**OBJECTIVE**
Without the pictures, print the lines running from the beginning of the material to the line containing "lathe(bm, [(r, 0), (r", both ends included.

**DATA**
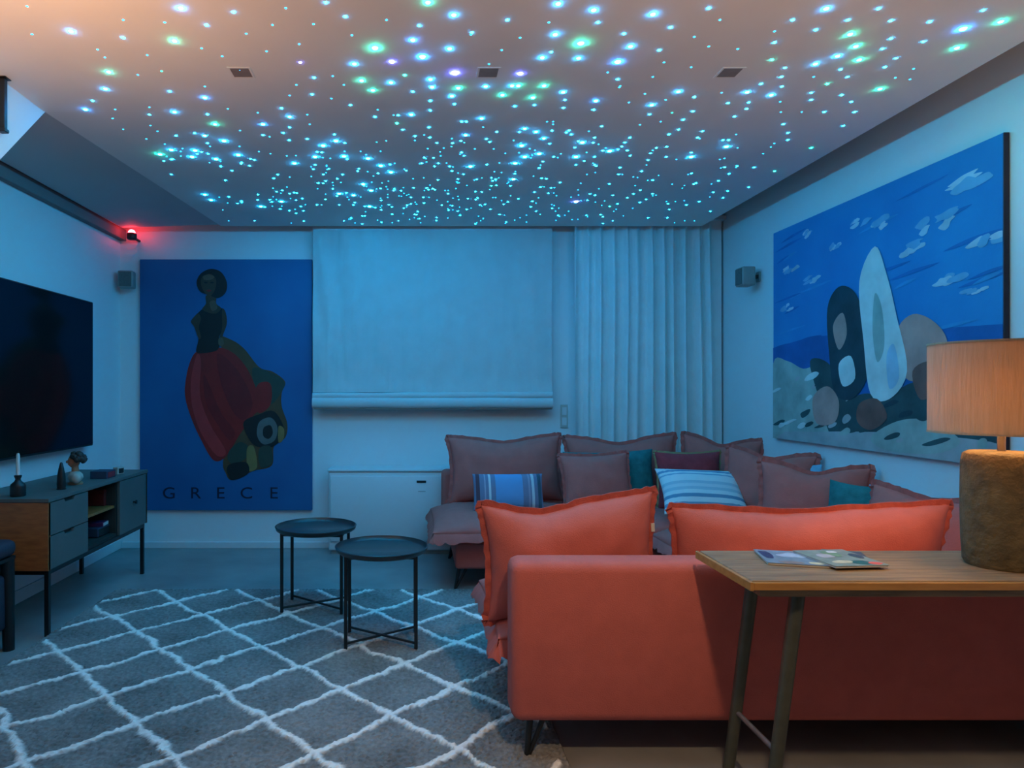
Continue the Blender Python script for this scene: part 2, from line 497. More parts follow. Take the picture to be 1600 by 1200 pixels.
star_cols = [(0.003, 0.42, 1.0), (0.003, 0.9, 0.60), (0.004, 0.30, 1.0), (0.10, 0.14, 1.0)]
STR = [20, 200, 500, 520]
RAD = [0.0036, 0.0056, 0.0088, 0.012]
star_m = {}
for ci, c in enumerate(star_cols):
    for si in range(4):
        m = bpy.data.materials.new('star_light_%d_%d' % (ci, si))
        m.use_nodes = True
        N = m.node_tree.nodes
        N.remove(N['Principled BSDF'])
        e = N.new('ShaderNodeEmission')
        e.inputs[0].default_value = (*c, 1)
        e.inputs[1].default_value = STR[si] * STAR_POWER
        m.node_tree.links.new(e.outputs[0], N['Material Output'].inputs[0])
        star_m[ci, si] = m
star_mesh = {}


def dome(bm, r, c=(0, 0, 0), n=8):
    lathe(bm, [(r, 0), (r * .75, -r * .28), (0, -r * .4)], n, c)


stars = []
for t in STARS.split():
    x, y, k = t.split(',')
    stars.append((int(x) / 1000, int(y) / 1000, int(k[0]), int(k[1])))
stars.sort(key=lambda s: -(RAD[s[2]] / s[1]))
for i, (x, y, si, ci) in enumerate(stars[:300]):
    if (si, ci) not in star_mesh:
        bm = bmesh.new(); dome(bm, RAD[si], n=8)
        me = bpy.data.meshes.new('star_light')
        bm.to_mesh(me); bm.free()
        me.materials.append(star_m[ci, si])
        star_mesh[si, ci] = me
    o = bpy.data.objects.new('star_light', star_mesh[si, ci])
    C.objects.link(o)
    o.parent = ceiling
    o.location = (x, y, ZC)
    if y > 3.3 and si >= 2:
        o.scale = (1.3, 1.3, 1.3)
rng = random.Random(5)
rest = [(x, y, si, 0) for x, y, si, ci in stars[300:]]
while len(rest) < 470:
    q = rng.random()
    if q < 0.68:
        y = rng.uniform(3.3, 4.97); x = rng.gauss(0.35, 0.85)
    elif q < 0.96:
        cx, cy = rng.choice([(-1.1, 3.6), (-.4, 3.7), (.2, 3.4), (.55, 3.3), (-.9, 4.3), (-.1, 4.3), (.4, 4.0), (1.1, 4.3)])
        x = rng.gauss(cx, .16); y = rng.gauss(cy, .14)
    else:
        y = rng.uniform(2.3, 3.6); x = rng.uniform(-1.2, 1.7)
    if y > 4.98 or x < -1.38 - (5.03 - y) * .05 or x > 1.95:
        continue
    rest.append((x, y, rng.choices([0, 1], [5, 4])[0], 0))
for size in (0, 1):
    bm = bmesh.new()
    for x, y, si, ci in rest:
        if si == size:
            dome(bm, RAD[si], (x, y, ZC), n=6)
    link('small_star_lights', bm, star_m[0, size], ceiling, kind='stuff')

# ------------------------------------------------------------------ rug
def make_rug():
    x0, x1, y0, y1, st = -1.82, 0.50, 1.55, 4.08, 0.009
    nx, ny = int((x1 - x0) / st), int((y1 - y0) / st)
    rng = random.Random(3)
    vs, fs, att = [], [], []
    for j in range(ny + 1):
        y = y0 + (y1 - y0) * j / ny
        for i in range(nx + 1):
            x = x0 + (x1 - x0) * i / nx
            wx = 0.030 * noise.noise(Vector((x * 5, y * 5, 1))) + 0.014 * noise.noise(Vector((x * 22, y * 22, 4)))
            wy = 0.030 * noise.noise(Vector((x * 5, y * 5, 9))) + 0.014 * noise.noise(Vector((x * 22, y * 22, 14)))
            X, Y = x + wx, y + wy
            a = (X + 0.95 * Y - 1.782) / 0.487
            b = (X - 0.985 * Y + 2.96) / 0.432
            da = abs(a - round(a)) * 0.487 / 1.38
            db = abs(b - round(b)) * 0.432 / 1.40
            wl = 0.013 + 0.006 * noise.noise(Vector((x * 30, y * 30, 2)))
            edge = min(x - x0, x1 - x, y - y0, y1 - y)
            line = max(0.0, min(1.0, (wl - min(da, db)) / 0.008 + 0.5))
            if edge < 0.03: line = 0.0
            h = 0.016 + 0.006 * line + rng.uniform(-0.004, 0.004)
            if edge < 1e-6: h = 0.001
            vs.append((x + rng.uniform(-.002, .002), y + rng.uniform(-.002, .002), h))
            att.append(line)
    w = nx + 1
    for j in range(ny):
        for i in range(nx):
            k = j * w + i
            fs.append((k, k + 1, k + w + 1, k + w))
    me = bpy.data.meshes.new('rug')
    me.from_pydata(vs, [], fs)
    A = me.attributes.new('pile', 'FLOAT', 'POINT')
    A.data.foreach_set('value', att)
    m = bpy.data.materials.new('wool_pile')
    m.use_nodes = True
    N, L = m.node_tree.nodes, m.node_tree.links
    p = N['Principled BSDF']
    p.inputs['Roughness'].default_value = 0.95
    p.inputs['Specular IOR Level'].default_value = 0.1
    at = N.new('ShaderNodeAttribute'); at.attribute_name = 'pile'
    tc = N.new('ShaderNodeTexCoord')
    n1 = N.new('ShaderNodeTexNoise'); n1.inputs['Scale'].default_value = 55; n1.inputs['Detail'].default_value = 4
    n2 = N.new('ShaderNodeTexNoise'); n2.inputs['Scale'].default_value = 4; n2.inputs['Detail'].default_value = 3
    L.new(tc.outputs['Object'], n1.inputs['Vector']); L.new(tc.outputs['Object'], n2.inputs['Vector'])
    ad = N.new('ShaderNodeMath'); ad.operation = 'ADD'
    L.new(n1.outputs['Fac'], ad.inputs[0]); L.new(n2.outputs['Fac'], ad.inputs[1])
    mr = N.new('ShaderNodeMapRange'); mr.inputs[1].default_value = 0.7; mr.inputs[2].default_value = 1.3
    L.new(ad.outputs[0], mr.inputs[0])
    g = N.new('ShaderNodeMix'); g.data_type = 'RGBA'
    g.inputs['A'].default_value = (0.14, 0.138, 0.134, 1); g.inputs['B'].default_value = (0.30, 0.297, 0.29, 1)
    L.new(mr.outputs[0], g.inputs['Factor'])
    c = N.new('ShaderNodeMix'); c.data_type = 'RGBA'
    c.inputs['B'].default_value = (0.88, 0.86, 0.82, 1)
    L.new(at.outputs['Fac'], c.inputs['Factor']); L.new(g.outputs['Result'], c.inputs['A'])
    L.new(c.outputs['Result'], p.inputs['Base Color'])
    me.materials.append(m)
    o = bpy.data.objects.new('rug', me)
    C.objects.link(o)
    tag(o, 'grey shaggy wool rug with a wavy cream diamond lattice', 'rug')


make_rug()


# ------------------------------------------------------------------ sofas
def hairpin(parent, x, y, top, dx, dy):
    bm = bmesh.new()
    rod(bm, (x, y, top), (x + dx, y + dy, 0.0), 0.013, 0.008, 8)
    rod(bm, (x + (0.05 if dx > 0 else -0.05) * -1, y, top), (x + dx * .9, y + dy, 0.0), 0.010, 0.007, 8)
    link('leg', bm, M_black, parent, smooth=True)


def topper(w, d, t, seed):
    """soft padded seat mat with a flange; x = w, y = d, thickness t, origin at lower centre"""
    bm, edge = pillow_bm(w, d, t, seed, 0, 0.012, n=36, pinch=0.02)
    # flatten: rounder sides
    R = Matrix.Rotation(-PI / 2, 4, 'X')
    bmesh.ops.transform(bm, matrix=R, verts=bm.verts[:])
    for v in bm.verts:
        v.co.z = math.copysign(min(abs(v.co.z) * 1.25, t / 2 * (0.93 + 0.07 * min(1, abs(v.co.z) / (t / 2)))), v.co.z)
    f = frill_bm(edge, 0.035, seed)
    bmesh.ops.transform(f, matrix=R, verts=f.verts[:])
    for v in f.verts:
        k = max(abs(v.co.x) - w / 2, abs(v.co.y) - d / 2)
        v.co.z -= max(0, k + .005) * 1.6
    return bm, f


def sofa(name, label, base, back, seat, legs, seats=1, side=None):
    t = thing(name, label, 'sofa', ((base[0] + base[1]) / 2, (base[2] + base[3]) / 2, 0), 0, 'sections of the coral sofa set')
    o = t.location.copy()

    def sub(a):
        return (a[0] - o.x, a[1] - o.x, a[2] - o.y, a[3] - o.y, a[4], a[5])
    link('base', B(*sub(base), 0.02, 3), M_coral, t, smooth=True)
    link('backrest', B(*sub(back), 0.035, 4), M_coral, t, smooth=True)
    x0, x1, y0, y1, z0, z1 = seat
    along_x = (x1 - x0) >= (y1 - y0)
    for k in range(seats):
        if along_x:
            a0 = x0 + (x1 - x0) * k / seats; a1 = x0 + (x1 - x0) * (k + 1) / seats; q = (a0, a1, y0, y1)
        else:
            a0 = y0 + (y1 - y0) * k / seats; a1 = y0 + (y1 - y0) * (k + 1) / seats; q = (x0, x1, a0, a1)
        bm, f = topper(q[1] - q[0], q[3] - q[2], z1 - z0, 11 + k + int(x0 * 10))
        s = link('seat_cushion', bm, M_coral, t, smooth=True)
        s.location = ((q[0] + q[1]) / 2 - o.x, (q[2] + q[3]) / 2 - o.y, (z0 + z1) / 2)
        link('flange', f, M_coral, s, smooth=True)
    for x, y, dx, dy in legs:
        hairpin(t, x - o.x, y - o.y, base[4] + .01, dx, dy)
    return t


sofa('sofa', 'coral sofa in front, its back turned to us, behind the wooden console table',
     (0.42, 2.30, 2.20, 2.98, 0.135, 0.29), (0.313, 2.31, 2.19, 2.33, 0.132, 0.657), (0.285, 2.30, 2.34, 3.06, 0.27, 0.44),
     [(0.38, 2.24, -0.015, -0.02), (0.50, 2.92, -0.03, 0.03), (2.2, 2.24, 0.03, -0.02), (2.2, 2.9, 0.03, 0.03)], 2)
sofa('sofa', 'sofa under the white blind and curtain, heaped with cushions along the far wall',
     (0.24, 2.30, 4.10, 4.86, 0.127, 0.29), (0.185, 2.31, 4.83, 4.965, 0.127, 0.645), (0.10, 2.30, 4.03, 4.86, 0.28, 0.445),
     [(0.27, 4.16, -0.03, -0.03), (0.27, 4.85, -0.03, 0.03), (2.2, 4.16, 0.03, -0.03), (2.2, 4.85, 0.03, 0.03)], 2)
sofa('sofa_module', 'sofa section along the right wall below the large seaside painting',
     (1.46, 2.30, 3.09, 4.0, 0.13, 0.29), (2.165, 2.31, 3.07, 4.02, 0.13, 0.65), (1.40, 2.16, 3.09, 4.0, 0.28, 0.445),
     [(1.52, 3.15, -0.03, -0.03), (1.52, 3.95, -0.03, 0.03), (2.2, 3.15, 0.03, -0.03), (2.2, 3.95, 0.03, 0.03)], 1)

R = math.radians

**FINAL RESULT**
Continue the Blender Python script for this scene: part 2, from line 497. More parts follow. Take the picture to be 1600 by 1200 pixels.
star_cols = [(0.003, 0.42, 1.0), (0.003, 0.9, 0.60), (0.004, 0.30, 1.0), (0.10, 0.14, 1.0)]
STR = [20, 200, 500, 520]
RAD = [0.0036, 0.0056, 0.0088, 0.012]
star_m = {}
for ci, c in enumerate(star_cols):
    for si in range(4):
        m = bpy.data.materials.new('star_light_%d_%d' % (ci, si))
        m.use_nodes = True
        N = m.node_tree.nodes
        N.remove(N['Principled BSDF'])
        e = N.new('ShaderNodeEmission')
        e.inputs[0].default_value = (*c, 1)
        e.inputs[1].default_value = STR[si] * STAR_POWER
        m.node_tree.links.new(e.outputs[0], N['Material Output'].inputs[0])
        star_m[ci, si] = m
star_mesh = {}


def dome(bm, r, c=(0, 0, 0), n=8):
    lathe(bm, [(r, 0), (r * .75, -r * .28), (0, -r * .4)], n, c)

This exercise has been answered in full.